Pour finir, ce qui relève davantage du mimétisme ou, plutôt, de la paresse moutonnière des journalistes : il suffit que l’un d’entre eux balance une formule, un terme choc pour que les autres reprennent sans sourciller. Le vendredi 9 mars, on nous annonce, dès les premières éditions du matin que « le fameux Bottin® » abandonne sa version papier. Dans le développement de l’info, on nous parle de la disparition des Pages Jaunes®. On nous a parlé du Bottin® comme d’un terme familier quand il s’agit d’une marque ; encore une. Après vérification, il s’agit de l’annuaire, qui est un nom commun et qui désigne la liste des abonnés au téléphone, comme chacun sait, surtout depuis l’utilisation des moteurs de recherche. Le Bottin® , lui, est un répertoire spécialisé, édité par Bottin et qui existait plus d’un siècle avant l’invention du téléphone… Pages Jaunes® est le nom d’une des sociétés issues du dépeçage de France-Télécom chargées de récupérer la publicité et les autres revenus des annuaires.

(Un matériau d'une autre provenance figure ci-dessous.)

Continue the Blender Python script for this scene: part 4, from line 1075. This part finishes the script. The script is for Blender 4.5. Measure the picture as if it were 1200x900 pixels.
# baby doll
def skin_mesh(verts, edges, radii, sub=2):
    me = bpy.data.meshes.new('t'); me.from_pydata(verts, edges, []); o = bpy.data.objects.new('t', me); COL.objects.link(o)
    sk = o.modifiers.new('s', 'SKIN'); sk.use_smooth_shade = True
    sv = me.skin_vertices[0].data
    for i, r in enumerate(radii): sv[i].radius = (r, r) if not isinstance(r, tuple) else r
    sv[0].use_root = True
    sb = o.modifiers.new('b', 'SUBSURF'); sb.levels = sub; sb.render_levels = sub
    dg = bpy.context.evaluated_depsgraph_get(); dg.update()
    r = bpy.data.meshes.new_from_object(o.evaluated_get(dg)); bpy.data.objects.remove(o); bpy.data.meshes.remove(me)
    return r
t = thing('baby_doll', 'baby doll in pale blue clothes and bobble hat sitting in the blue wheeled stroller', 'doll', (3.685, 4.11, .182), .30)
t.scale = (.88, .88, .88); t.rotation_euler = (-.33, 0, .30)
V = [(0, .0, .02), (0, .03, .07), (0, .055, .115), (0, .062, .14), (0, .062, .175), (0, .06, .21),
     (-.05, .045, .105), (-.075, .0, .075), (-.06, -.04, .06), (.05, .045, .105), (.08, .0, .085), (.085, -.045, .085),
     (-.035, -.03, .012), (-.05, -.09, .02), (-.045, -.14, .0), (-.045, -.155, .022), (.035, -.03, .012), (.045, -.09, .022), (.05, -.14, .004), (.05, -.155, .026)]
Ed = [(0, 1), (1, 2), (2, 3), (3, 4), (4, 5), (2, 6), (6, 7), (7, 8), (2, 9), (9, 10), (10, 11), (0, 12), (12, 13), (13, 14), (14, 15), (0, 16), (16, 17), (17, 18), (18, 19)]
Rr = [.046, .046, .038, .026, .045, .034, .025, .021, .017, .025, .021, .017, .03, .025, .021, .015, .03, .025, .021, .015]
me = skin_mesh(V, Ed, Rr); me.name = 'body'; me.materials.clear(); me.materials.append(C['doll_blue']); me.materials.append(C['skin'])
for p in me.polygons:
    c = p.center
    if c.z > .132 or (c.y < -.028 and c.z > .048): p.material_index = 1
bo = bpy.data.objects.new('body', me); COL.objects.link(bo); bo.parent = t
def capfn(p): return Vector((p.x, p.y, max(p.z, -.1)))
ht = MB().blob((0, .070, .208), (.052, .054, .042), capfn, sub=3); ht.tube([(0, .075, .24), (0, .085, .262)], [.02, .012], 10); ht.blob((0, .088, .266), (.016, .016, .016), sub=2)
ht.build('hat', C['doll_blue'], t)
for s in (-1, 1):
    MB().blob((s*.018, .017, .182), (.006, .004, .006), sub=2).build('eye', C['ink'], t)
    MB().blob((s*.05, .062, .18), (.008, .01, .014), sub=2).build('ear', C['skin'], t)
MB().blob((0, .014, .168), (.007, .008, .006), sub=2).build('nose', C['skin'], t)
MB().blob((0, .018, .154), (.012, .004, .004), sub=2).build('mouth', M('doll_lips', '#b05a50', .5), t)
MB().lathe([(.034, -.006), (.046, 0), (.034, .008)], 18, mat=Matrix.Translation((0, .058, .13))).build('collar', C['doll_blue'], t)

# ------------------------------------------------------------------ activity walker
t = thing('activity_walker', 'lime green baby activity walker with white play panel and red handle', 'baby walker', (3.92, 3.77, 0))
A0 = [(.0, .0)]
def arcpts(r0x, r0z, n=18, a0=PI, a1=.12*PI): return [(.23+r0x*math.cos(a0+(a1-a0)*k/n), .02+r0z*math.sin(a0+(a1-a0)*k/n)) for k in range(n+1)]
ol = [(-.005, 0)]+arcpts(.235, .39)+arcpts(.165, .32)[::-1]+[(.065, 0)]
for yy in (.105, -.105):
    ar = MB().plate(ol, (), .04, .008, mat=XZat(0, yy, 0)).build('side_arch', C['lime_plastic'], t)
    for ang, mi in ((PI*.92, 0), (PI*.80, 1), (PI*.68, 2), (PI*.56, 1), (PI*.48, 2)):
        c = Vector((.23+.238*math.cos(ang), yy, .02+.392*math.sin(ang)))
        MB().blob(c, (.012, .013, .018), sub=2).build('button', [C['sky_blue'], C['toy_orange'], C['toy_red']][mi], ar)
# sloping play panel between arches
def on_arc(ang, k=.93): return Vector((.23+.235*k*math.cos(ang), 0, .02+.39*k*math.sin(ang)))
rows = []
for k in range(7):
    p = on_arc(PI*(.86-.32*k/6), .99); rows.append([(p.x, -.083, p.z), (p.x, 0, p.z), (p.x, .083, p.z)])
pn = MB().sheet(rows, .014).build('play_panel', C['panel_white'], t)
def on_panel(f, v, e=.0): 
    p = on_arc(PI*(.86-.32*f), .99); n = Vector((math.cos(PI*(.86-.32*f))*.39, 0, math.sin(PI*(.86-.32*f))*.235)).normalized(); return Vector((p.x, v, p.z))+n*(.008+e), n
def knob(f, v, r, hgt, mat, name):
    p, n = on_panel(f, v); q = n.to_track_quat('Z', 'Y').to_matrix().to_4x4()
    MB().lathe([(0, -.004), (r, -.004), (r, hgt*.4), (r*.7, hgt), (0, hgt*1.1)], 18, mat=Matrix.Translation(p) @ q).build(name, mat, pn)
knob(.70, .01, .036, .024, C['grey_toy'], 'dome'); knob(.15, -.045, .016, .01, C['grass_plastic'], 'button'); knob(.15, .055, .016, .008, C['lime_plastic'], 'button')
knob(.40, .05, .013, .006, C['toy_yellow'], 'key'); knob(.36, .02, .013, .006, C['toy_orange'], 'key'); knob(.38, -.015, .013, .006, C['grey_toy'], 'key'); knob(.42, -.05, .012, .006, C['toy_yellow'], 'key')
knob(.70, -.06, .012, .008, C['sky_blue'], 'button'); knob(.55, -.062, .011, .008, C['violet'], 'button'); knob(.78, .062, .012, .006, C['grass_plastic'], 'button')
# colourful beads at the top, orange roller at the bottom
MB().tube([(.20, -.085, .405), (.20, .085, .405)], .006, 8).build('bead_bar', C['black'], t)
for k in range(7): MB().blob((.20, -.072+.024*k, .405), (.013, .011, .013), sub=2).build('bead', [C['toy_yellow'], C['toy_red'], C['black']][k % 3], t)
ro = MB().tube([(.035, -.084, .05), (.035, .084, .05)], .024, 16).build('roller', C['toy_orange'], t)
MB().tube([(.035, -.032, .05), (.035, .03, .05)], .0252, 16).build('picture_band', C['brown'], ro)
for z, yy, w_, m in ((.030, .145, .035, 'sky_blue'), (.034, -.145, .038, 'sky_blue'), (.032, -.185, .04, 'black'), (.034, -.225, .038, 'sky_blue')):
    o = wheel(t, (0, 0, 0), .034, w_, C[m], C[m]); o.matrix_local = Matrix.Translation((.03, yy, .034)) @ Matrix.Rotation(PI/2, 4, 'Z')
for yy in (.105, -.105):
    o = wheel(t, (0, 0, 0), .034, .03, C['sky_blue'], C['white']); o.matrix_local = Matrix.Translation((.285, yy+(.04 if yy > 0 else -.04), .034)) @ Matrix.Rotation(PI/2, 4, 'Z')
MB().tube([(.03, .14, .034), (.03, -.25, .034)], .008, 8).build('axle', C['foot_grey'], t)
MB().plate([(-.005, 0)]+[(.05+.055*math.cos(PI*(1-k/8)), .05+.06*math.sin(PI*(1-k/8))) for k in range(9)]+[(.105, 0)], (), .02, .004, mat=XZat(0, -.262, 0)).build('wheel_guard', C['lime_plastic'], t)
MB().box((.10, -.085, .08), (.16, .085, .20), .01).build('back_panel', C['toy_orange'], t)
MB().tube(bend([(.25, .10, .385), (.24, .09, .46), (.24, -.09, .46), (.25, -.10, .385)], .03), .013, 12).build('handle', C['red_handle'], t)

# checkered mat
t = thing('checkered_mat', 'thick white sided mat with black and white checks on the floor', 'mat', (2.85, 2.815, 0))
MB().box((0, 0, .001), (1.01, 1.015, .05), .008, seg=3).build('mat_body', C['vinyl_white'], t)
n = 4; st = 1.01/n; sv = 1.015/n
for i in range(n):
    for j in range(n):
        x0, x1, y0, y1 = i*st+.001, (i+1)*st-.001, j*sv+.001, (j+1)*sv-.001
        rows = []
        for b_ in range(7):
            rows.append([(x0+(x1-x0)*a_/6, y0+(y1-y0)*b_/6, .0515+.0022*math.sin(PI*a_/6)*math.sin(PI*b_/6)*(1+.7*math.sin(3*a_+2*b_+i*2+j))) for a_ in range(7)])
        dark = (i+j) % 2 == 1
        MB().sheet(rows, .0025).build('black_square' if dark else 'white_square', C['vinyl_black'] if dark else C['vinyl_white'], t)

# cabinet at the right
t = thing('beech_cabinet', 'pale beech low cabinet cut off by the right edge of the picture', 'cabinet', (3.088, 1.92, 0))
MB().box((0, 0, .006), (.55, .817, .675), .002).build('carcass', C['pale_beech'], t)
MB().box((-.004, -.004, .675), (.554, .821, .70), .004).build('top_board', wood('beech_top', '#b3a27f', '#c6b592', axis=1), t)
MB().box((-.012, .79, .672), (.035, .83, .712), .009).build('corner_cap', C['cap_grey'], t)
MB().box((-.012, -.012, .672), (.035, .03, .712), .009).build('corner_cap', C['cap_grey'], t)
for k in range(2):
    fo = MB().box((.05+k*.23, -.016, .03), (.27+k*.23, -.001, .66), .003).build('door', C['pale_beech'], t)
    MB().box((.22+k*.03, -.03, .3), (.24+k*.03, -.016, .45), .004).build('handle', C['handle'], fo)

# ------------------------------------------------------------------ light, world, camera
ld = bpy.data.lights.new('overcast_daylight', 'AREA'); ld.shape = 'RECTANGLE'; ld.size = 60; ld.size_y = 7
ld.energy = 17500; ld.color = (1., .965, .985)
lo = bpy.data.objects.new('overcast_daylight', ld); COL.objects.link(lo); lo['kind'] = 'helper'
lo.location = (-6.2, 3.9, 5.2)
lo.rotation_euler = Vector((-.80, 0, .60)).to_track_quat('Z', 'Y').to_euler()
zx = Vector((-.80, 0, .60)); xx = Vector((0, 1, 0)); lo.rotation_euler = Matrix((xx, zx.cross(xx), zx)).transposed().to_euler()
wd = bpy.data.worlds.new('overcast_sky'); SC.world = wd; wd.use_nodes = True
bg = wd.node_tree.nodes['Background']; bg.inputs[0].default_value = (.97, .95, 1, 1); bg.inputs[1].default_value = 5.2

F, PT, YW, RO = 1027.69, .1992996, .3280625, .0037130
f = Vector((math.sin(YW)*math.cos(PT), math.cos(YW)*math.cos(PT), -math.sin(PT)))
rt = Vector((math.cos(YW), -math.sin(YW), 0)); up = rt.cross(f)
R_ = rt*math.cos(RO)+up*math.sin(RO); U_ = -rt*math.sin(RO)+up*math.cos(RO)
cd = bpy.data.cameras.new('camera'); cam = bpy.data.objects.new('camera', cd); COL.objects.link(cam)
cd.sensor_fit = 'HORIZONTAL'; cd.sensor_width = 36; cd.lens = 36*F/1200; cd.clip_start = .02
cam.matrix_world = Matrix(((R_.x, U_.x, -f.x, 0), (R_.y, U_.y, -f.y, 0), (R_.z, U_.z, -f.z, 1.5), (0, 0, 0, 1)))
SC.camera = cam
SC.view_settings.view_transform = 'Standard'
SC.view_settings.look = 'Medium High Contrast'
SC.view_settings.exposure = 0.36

http://lanternediogene.canalblog.com/archives/2018/02/18/36155006.html

 

Bien sûr, ce n’est pas grave mais remarquons, tout de même, que toutes les rédactions de Radio France et de France-Télévision ont repris allègrement cette confusion. Pourtant, une telle confusion pour un objet banal nous conduit à penser qu’il doit y avoir d’autres confusions du même genre, pour des sujet importants et que nous nous laissons induire en erreur faute de pouvoir relever l’équivoque. On se souviendra, tout de même, du festival qu’a été la guerre du Golfe de 1991 où tout a été mélangé, confondu, où des soi-disant spécialistes nous ont raconté des balivernes, soir après soir, sans connaître un minimum les armements, les termes militaires et encore moins les relations internationales compliquées du Moyen-Orient.

Il n’est donc pas inutile de dénoncer la confusion entre annuaire et Bottin® et de s’inquiéter d’autres plus importantes.